Colbert es más conocido por ser el precursor del dirigismo estatal como motor del desarrollo económico —la famosa doctrina ‘colbertista’—, pero llevaba años en el punto de mira de los activistas antirracistas. Cuando el 14 de junio, en un discurso televisado a la nación, el presidente Emmanuel Macron anunció que “la República no desmontará ninguna estatua”, estaba claro en quién pensaba. Unos días antes el ex primer ministro socialista, Jean-Marc Ayrault, había pedido rebautizar el salón Colbert de la misma Asamblea Nacional. Un liceo Colbert en Thionville, cerca de la frontera con Luxemburgo, ha cambiado su nombre por el de Rosa Parks, la heroína de la lucha por los derechos civiles en Alabama.

“No se puede tolerar que en Francia se celebre, y menos aún ante la Asamblea Nacional, a un hombre que estuvo en el origen de dos crímenes contra la humanidad: primero el Código Negro, que organizó la esclavitud en Francia, y segundo, la Compañía de las Indias, que él fundó y que deportó a miles de africanos”, dice Louis-Georges Tin, presidente del Consejo Representativo de las Asociaciones Negras de Francia (CRAN). “¿Cómo podemos construir Francia cuando vuestros héroes son nuestros verdugos?”, se pregunta. “Esta estatua es monstruosa, indigna del país que dice ser el de los derechos humanos. Hay que enseñar quién fue Colbert, no celebrarlo”, añade.

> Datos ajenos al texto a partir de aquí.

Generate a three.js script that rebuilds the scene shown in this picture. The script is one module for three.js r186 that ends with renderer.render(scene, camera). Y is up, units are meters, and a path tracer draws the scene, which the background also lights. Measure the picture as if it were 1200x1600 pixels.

Pero, ¿dónde detenerse? Estos días, se han citado las posiciones colonialistas y racistas de tótems de la República progresista (pero también colonialista) como Jules Ferry. Se ha señalado que Napoleón reintrodujo la esclavitud después de abolirse con la Revolución. Y se ha recordado que las últimas calles con el nombre del mariscal Pétain —héroe de la Primera Guerra Mundial y colaboracionista con la Alemania nazi en la Segunda— se rebautizaron hace años. Para Tin, la línea roja es que se hayan producido crímenes contra la humanidad. “No se puede cambiar todo en Francia, pero tampoco nada”, dice.

En un artículo en Le Monde, un grupo de historiadores —entre ellos Mona Ozouf, Michel Winock y Jean-Noël Jeanneney— señala el riesgo del anacronismo. “Este pecado contra la inteligencia del pasado consiste en lanzar, a partir de las certidumbres del presente, un juicio retrospectivo, que además de irresponsable es perentorio, contra personajes de otro tiempo”, escriben. “¿Jefferson y Washington deben sentirse, en París, amenazados en sus pedestales?”, se preguntan en alusión a los padres fundadores de la democracia americana que poseían esclavos y que tienen sendas estatuas en la capital francesa.

“La mayoría silenciosa de los franceses empieza a estar harta de estas exigencias de minorías violentas y excesivas que intentar aprovecharse del hundimiento del Estado”, proclamó, en la cadena LCI, la jefa del Reagrupamiento Nacional, Marine Le Pen. La extrema derecha acusa a la izquierda, y también al centrista Macron, de caer en lo que llaman la “cultura del arrepentimiento”, la autoflagelación, la insistencia en resaltar las páginas menos gloriosas de la historia nacional: la leyenda negra autóctona.

“Condenamos a quienes quieren borrar las huellas de nuestra historia”, dijo a la salida del Consejo de Ministros la portavoz el Gobierno, Sibeth Ndiaye. El miércoles por la mañana, la estatua frente a la Asamblea Nacional estaba limpia de pintura. Todo en orden.

Los partidarios de quitar las estatuas querrían verlas fuera del espacio público, destruidas o en almacenes, como si nunca hubiesen existido este pasado, o en museos, para poder aportarles contexto. Pero el debate de las estatuas, más que borrar la huella de Colbert, ha reabierto la discusión pública sobre su figura. Pocas veces, en los años recientes, se había hablado tanto de él como ahora.